Sono stati condotti numerosi esperimenti per accertare, con risultati scoraggianti, la sicurezza di carte di credito e documenti. Ad esempio, alla RSA Conference di San Jose, il criptografo Adi Shamir ha dimostrato come crackare i tag RFID: basta monitorarne i consumi energetici. Relativamente ai documenti , in un programma tv olandese, Nieuwslicht , è stata dimostrata da Riscure la crackabilità del sistema di protezione, dovuta all’algoritmo che fornisce una password prevedibilissima di accesso ai dati. La clonabilità dei passaporti è stata dimostrata anche su Wired da Lukas Grunwald, esperto di sicurezza e RFID. E gli standard crackati rientrano pienamente nelle specifiche previste dall’ICAO .

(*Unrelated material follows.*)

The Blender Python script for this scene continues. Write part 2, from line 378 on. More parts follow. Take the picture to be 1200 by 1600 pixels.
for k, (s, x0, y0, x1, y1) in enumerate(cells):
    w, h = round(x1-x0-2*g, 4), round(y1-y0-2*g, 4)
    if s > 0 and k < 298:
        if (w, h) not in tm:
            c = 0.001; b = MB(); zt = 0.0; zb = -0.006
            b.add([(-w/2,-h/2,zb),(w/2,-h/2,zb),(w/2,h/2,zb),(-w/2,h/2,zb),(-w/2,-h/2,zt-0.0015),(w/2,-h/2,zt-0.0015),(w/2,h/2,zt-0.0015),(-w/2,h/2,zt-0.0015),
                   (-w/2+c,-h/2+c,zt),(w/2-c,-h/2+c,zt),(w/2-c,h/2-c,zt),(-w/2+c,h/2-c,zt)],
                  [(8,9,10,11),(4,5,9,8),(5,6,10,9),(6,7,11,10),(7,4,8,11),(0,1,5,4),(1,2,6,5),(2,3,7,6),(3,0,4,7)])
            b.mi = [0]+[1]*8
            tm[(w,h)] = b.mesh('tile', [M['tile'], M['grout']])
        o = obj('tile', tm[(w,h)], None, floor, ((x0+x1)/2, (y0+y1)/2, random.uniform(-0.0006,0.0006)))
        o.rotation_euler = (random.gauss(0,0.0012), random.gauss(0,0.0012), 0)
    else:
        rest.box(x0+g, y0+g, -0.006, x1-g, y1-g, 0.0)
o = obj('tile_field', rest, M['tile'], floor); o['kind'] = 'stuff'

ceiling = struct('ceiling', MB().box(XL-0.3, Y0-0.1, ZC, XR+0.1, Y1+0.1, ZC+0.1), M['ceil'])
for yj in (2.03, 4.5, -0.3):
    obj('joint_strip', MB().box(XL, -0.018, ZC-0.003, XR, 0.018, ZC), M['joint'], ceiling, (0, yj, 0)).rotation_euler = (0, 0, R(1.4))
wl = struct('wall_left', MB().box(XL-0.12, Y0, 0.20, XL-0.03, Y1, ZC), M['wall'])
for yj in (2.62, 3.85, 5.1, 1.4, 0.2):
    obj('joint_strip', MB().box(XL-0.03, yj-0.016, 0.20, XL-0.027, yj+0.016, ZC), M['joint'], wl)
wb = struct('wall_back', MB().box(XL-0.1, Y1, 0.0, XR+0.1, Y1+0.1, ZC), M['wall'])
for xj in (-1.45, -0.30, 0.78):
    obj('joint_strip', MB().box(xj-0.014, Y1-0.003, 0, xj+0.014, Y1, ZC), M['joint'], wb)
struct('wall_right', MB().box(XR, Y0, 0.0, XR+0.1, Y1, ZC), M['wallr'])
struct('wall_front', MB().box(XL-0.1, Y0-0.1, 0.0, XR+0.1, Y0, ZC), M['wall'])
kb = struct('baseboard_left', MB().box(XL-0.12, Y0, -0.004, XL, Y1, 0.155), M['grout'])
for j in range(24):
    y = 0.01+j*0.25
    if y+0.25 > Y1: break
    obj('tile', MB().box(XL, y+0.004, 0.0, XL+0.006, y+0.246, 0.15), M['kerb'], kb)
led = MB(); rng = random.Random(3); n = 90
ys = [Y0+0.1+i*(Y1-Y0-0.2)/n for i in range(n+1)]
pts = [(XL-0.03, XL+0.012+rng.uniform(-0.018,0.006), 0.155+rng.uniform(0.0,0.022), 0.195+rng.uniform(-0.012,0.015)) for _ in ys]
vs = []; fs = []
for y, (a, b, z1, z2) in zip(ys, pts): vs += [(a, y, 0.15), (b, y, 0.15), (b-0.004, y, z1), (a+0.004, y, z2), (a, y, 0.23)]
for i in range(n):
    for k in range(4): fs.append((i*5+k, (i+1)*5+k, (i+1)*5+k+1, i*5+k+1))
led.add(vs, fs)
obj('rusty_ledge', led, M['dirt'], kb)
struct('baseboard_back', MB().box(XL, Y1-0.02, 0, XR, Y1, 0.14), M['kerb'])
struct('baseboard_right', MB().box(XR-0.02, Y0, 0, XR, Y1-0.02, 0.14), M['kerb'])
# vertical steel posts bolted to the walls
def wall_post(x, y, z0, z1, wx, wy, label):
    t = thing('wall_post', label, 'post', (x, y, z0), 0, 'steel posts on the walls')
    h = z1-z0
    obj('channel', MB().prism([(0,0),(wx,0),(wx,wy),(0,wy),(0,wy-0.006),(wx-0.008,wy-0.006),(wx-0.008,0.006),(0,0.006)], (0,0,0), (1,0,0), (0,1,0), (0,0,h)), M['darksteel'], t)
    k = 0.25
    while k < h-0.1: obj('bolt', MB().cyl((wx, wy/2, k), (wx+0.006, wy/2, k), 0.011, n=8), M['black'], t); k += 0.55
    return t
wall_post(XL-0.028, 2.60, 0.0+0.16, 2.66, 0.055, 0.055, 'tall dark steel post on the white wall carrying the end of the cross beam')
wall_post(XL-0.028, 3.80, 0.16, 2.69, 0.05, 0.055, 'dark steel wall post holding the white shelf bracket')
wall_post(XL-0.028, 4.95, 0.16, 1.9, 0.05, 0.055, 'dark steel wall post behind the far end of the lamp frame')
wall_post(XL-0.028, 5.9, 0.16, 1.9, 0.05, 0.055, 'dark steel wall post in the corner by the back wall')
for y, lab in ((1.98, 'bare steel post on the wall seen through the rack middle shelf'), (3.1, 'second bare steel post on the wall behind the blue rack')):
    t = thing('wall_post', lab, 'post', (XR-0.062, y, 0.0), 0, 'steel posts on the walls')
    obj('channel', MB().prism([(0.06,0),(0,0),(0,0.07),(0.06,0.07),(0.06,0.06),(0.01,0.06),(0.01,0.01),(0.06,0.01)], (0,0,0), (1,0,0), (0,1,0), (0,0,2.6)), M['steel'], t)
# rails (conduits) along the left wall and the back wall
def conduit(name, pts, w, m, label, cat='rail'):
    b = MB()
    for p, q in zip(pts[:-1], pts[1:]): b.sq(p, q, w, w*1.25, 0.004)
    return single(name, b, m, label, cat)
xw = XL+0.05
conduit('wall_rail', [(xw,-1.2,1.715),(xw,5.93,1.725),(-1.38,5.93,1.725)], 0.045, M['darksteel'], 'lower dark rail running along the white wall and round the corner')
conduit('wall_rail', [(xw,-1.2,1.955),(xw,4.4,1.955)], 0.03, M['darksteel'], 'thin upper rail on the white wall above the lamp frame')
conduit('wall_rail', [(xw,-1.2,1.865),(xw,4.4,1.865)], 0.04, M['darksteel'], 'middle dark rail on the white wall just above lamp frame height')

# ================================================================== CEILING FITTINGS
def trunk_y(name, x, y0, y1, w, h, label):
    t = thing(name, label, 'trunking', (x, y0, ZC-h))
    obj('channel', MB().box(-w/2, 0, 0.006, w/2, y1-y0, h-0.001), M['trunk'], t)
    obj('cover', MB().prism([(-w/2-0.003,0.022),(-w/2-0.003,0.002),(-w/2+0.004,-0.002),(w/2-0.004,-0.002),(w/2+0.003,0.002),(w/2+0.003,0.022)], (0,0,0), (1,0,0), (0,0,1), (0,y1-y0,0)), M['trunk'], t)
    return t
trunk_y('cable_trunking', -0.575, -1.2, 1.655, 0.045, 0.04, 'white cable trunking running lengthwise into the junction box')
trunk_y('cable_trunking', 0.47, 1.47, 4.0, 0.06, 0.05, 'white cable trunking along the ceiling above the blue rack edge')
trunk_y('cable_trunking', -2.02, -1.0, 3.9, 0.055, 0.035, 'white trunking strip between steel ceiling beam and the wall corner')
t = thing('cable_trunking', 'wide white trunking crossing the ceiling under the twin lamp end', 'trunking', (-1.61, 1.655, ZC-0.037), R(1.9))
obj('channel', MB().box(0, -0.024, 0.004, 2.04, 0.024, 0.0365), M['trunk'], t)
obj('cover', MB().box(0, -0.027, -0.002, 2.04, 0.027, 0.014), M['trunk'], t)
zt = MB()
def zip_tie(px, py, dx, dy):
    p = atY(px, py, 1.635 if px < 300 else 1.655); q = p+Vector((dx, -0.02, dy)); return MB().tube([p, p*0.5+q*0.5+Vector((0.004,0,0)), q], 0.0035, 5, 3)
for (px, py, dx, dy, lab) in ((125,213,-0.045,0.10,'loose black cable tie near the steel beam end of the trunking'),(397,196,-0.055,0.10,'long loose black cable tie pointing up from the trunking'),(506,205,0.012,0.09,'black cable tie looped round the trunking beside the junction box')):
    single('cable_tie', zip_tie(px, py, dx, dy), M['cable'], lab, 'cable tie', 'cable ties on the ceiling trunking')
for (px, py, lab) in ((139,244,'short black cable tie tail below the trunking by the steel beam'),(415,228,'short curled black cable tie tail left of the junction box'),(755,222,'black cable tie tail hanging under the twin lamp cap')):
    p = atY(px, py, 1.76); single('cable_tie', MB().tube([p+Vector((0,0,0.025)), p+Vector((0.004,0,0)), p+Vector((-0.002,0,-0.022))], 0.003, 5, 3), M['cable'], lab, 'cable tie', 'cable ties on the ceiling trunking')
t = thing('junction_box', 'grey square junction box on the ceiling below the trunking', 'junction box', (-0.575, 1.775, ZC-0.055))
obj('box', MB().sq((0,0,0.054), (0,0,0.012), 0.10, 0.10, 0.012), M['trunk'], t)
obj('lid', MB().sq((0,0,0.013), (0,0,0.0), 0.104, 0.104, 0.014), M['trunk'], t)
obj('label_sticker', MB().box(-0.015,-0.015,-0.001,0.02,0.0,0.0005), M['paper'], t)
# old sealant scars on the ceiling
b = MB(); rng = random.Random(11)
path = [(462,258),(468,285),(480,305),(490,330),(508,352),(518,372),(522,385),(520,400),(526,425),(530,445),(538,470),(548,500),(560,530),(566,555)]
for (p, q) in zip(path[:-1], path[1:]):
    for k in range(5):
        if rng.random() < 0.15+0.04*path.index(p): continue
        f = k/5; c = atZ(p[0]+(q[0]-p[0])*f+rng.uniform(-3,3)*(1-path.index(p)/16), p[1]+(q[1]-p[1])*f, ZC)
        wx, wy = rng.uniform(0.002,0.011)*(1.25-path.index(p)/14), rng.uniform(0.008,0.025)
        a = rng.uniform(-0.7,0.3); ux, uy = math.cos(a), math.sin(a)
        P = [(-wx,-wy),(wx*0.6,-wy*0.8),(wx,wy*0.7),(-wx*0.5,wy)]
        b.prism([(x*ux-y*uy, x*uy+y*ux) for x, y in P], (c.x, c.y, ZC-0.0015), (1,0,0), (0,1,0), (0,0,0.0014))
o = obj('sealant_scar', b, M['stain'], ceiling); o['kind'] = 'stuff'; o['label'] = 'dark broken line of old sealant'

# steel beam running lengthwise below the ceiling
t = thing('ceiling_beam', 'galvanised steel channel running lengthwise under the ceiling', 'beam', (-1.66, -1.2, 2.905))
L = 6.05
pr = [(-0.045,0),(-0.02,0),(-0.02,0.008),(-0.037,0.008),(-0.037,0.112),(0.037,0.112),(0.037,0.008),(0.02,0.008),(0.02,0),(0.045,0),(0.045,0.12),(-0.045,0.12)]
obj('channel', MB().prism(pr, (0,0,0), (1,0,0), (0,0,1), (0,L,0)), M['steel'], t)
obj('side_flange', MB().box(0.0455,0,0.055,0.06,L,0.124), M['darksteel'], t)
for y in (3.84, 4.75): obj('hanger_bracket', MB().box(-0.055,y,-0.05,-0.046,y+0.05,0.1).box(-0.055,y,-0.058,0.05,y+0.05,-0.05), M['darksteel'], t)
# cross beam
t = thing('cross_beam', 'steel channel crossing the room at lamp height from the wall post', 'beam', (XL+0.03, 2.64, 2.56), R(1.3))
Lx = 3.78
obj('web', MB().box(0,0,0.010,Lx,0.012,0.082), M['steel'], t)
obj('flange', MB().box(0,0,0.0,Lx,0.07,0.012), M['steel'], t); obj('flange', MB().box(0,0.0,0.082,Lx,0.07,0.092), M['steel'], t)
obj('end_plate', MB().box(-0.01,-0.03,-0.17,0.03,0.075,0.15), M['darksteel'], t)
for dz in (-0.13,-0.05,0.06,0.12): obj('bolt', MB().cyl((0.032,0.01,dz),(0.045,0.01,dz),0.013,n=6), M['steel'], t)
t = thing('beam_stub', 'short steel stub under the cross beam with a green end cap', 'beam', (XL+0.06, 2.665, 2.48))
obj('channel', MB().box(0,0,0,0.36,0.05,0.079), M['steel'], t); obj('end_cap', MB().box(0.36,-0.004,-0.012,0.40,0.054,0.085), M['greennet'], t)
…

Bruce Schneier, chief technology officer di Counterpane Internet Security , dal suo blog , a metà settembre consigliava a tutti, per la sicurezza della propria data-immagine , di richiedere il passaporto prima della data spartiacque 26 ottobre. “L’adozione dei passaporti elettronici è una pessima notizia per la privacy dei cittadini”, afferma Bruce Schneier, “il rischio a cui si è esposti con i documenti contenenti la tecnologia RFID è l’accesso non autorizzato, e le misure messe in atto dai differenti stati sono diverse negli scopi e nella effettiva sicurezza”.
“Se possibile, coloro che viaggiano con questi documenti, ne usino una fotocopia nei casi in cui è concesso, e conservino il documento in un involucro di carta stagnola “, suggerisce il celebre guru della sicurezza. Una misura che può sembrare empirica e anche un po’ raffazzonata, ma che potrebbe rappresentare una degna armatura per la data-immagine . Non temano però le fashion-victim : portafogli e portadocumenti schermati sono l’ultimo grido.